Given problem | The data below holds the lines to copy: everything from the line containing "s = sdf(x, y, ZONES[name], soft" to the line containing "zone('dune', 2.0, (0.090, 0.118, 0.020), .85)", both ends included, set down exactly.

Given material |

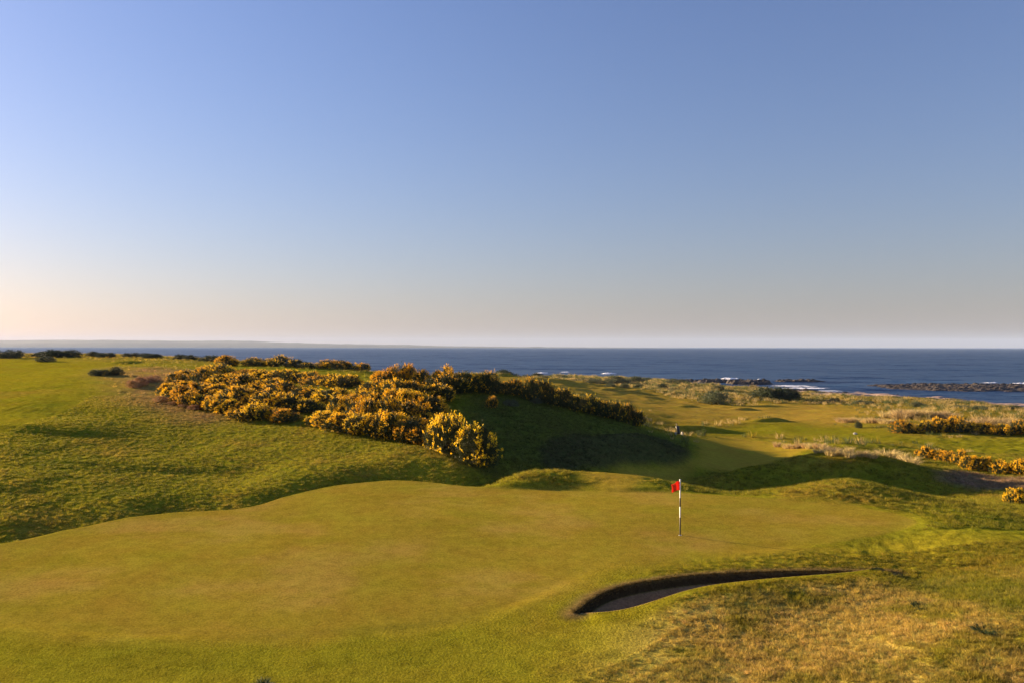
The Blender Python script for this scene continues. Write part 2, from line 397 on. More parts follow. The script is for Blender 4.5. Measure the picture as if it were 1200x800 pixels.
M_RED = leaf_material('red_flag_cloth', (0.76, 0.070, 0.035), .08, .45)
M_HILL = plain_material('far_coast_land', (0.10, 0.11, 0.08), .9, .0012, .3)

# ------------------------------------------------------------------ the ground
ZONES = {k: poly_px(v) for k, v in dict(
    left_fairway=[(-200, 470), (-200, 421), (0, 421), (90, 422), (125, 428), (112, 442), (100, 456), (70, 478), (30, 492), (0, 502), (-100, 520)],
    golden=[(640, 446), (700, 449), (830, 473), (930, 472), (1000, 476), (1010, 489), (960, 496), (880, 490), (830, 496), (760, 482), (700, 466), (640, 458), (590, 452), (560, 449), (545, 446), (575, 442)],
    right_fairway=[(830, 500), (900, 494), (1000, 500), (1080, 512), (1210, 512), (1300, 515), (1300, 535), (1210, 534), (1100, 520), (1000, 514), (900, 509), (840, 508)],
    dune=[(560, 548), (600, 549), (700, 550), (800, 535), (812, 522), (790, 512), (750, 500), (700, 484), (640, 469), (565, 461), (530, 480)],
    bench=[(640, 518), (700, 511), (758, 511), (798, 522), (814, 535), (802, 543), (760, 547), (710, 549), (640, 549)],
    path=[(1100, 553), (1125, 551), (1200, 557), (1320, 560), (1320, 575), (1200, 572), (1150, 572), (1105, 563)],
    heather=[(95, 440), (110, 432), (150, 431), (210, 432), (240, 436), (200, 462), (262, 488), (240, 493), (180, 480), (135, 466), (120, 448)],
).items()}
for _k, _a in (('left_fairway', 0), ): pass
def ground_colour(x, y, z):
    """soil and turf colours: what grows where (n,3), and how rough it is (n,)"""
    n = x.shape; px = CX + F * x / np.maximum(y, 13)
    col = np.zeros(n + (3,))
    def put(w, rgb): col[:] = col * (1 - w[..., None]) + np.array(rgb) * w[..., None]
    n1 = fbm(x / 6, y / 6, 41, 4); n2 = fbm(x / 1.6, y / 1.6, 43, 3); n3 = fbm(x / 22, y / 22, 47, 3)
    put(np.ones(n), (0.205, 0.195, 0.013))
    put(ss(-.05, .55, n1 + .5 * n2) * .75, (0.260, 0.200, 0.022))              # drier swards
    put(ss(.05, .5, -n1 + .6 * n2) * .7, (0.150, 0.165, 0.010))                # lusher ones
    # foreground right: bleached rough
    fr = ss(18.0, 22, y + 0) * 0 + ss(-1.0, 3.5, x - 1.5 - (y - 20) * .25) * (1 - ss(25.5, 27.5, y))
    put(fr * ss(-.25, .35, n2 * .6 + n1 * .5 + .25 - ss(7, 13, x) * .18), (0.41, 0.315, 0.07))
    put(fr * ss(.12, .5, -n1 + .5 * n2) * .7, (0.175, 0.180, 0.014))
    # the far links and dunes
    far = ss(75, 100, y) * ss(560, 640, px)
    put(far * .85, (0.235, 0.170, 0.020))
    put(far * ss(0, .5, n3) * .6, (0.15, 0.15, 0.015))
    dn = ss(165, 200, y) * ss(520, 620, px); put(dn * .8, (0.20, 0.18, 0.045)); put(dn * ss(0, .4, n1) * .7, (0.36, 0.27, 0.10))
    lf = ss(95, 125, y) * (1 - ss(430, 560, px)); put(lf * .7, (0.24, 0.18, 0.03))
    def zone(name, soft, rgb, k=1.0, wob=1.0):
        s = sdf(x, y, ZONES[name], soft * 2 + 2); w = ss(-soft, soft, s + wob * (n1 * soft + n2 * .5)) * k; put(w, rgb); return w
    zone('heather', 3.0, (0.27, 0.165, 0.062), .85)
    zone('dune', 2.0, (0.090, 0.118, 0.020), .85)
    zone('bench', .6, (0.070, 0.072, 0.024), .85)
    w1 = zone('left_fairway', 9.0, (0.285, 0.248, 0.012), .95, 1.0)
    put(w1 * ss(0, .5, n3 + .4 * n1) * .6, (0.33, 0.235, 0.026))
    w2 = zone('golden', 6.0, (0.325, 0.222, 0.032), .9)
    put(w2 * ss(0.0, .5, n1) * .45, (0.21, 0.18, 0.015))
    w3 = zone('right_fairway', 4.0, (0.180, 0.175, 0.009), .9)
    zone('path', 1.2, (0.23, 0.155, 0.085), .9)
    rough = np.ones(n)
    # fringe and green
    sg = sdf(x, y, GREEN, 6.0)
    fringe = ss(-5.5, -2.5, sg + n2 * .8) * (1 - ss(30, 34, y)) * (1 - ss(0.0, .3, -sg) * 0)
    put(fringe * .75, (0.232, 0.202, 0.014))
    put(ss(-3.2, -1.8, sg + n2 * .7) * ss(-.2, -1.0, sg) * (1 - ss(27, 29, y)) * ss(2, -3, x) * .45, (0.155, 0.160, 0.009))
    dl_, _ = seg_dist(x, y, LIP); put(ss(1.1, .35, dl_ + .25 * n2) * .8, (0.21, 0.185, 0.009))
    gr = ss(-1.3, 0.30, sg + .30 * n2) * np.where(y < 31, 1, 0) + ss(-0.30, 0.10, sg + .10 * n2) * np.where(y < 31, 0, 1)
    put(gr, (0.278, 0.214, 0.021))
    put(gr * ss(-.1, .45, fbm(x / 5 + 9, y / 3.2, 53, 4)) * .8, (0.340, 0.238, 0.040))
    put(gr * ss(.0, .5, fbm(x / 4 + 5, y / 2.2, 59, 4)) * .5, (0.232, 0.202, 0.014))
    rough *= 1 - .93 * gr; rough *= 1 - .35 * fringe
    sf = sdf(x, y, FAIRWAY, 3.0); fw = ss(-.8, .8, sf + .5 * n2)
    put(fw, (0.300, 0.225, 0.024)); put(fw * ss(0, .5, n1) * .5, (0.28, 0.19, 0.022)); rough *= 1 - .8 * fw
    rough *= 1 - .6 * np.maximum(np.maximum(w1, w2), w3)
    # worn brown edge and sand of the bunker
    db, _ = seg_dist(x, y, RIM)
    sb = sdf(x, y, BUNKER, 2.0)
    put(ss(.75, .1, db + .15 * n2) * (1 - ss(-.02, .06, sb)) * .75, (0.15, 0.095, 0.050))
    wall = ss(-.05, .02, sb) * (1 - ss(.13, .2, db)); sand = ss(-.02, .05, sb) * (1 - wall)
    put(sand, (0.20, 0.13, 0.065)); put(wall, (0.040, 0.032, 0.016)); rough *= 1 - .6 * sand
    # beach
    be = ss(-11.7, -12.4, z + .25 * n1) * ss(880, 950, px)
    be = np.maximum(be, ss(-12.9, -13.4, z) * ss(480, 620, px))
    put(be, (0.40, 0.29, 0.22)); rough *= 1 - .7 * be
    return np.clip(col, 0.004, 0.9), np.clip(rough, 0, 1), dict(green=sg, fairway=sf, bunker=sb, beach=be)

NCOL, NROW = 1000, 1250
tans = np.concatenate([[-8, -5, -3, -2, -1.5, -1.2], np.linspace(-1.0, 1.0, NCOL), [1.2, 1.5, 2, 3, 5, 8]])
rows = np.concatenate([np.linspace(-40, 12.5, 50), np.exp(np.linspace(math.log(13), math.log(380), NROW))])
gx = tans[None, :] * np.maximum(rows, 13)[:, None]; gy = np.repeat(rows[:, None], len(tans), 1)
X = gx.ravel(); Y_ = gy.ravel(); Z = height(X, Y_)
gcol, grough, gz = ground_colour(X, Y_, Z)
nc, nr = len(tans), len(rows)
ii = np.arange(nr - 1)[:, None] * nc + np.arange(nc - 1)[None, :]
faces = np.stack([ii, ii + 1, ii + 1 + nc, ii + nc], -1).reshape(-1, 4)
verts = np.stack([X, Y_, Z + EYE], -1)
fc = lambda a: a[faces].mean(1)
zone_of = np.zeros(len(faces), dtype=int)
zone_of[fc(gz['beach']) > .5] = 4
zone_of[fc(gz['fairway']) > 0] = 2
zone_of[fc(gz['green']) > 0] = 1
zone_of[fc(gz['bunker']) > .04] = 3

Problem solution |
        s = sdf(x, y, ZONES[name], soft * 2 + 2); w = ss(-soft, soft, s + wob * (n1 * soft + n2 * .5)) * k; put(w, rgb); return w
    zone('heather', 3.0, (0.27, 0.165, 0.062), .85)
    zone('dune', 2.0, (0.090, 0.118, 0.020), .85)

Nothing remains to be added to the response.